EXERCISE DESCRIPTION:
The lines to reproduce run from the first one through the line containing "sm_ = fp.modifiers.new('solid', 'SOLIDIFY');". Reproduce them exactly.

PROVIDED MATERIAL:
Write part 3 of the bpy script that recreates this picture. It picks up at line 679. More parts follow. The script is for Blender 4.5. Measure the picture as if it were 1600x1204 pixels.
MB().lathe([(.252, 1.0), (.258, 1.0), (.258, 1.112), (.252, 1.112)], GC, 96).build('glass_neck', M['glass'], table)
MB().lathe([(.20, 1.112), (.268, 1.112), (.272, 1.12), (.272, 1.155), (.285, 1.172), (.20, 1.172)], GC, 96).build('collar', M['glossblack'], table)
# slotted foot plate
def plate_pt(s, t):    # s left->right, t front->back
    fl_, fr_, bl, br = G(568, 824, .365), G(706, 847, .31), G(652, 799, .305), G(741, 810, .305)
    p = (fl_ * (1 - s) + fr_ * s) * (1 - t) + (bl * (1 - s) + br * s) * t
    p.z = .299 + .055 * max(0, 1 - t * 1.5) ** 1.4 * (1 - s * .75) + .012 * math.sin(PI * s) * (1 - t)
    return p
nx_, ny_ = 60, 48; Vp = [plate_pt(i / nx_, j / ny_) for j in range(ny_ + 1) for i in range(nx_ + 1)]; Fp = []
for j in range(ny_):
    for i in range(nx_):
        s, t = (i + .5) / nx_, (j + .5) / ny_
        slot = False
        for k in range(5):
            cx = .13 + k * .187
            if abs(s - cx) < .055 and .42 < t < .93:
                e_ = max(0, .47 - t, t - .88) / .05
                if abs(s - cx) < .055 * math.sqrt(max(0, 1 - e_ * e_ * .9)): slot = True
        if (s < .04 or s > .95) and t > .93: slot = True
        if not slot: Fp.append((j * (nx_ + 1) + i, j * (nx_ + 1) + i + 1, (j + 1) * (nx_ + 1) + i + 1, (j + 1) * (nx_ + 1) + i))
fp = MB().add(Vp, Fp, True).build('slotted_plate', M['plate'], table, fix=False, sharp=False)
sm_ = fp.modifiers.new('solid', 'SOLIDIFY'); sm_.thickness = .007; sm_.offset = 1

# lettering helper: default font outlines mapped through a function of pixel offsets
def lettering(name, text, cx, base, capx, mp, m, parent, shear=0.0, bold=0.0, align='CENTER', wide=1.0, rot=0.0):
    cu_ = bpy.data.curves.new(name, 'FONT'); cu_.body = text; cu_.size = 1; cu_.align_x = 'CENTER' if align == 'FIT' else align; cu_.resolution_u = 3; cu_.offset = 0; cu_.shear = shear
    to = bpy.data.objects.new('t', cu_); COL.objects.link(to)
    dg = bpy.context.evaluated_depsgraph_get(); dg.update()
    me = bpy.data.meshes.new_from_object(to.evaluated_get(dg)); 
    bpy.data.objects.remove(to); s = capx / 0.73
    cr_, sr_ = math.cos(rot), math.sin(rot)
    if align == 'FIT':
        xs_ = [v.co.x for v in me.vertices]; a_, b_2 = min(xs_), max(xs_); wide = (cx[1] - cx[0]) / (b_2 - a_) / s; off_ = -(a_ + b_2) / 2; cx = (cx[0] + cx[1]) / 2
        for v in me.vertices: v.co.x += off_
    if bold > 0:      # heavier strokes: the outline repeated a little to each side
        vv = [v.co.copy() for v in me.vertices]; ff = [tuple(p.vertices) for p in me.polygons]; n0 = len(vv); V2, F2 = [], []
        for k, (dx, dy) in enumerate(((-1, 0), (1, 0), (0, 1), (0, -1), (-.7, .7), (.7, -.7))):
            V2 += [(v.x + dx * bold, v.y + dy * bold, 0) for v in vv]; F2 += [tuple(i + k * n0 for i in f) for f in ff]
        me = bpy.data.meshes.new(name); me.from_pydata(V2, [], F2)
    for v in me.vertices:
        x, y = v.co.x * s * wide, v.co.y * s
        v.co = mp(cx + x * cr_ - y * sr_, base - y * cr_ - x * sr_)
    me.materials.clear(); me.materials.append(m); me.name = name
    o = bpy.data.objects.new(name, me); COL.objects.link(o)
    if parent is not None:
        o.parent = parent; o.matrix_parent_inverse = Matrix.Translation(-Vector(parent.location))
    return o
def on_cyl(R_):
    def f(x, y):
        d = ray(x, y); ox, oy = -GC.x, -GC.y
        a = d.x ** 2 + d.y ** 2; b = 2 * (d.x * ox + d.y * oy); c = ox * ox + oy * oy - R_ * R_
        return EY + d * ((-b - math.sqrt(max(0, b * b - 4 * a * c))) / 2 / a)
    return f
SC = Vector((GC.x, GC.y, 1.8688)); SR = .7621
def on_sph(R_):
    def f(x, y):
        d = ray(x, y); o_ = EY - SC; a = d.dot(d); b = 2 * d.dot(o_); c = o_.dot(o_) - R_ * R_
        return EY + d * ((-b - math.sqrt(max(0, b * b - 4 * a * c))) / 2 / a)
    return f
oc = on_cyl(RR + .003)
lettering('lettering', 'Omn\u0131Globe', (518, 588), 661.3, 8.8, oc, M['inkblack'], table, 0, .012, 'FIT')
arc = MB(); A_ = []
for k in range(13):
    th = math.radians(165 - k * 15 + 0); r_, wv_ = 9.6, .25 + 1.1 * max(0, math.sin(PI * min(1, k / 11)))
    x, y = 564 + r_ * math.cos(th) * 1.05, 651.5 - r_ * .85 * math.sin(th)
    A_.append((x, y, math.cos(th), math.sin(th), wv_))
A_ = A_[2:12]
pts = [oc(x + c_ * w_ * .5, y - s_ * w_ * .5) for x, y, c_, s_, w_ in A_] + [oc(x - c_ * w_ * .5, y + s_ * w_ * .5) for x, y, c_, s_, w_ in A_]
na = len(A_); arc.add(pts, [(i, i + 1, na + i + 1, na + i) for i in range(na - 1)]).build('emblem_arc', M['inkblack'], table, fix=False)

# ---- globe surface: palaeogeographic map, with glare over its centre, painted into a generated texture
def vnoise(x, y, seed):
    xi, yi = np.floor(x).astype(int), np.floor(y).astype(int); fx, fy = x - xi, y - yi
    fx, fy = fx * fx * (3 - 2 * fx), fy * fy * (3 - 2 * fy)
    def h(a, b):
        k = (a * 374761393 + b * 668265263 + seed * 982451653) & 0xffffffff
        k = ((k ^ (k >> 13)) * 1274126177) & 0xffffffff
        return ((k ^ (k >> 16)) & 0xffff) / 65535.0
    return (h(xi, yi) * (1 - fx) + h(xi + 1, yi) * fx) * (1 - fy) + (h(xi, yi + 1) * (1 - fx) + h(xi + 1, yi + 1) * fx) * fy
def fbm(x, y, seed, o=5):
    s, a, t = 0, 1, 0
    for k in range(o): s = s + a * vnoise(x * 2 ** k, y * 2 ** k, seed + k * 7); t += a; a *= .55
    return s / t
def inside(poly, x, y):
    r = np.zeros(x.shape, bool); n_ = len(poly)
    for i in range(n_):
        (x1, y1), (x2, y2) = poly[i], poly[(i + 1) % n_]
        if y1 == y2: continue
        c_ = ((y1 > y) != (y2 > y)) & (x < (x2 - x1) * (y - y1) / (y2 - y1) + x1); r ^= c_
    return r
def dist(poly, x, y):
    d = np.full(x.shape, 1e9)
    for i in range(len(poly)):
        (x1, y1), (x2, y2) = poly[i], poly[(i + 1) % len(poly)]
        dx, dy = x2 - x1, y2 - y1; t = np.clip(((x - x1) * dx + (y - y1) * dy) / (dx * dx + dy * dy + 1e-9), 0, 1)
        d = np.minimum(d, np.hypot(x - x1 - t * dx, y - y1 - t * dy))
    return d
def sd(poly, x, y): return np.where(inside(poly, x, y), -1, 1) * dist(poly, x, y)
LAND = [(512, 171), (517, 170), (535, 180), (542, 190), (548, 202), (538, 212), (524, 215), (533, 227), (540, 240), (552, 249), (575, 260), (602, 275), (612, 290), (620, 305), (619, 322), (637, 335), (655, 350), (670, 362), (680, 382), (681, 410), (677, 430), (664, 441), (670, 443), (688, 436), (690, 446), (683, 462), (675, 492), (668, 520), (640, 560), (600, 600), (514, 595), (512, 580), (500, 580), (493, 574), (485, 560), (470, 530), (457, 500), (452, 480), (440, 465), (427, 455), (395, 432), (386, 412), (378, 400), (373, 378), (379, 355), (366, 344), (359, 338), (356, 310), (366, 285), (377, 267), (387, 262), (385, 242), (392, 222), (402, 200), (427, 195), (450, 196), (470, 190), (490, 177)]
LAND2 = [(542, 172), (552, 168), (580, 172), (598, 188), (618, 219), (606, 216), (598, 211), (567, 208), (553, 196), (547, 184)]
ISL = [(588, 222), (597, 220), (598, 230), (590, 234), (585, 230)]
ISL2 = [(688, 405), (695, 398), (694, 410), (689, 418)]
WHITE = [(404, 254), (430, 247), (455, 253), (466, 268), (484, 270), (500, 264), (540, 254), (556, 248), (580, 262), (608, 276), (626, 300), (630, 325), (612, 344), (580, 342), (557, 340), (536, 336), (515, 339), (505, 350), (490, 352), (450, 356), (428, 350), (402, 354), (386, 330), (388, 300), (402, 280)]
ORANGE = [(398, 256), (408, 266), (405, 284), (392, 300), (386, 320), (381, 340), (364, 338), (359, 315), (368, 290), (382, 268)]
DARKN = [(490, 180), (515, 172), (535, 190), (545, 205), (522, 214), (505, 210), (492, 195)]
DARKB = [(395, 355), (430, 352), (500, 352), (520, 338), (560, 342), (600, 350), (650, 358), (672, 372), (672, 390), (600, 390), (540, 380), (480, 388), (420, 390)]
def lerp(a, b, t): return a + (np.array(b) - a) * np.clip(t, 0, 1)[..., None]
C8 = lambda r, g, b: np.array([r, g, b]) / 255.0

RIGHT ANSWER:
Write part 3 of the bpy script that recreates this picture. It picks up at line 679. More parts follow. The script is for Blender 4.5. Measure the picture as if it were 1600x1204 pixels.
MB().lathe([(.252, 1.0), (.258, 1.0), (.258, 1.112), (.252, 1.112)], GC, 96).build('glass_neck', M['glass'], table)
MB().lathe([(.20, 1.112), (.268, 1.112), (.272, 1.12), (.272, 1.155), (.285, 1.172), (.20, 1.172)], GC, 96).build('collar', M['glossblack'], table)
# slotted foot plate
def plate_pt(s, t):    # s left->right, t front->back
    fl_, fr_, bl, br = G(568, 824, .365), G(706, 847, .31), G(652, 799, .305), G(741, 810, .305)
    p = (fl_ * (1 - s) + fr_ * s) * (1 - t) + (bl * (1 - s) + br * s) * t
    p.z = .299 + .055 * max(0, 1 - t * 1.5) ** 1.4 * (1 - s * .75) + .012 * math.sin(PI * s) * (1 - t)
    return p
nx_, ny_ = 60, 48; Vp = [plate_pt(i / nx_, j / ny_) for j in range(ny_ + 1) for i in range(nx_ + 1)]; Fp = []
for j in range(ny_):
    for i in range(nx_):
        s, t = (i + .5) / nx_, (j + .5) / ny_
        slot = False
        for k in range(5):
            cx = .13 + k * .187
            if abs(s - cx) < .055 and .42 < t < .93:
                e_ = max(0, .47 - t, t - .88) / .05
                if abs(s - cx) < .055 * math.sqrt(max(0, 1 - e_ * e_ * .9)): slot = True
        if (s < .04 or s > .95) and t > .93: slot = True
        if not slot: Fp.append((j * (nx_ + 1) + i, j * (nx_ + 1) + i + 1, (j + 1) * (nx_ + 1) + i + 1, (j + 1) * (nx_ + 1) + i))
fp = MB().add(Vp, Fp, True).build('slotted_plate', M['plate'], table, fix=False, sharp=False)
sm_ = fp.modifiers.new('solid', 'SOLIDIFY'); sm_.thickness = .007; sm_.offset = 1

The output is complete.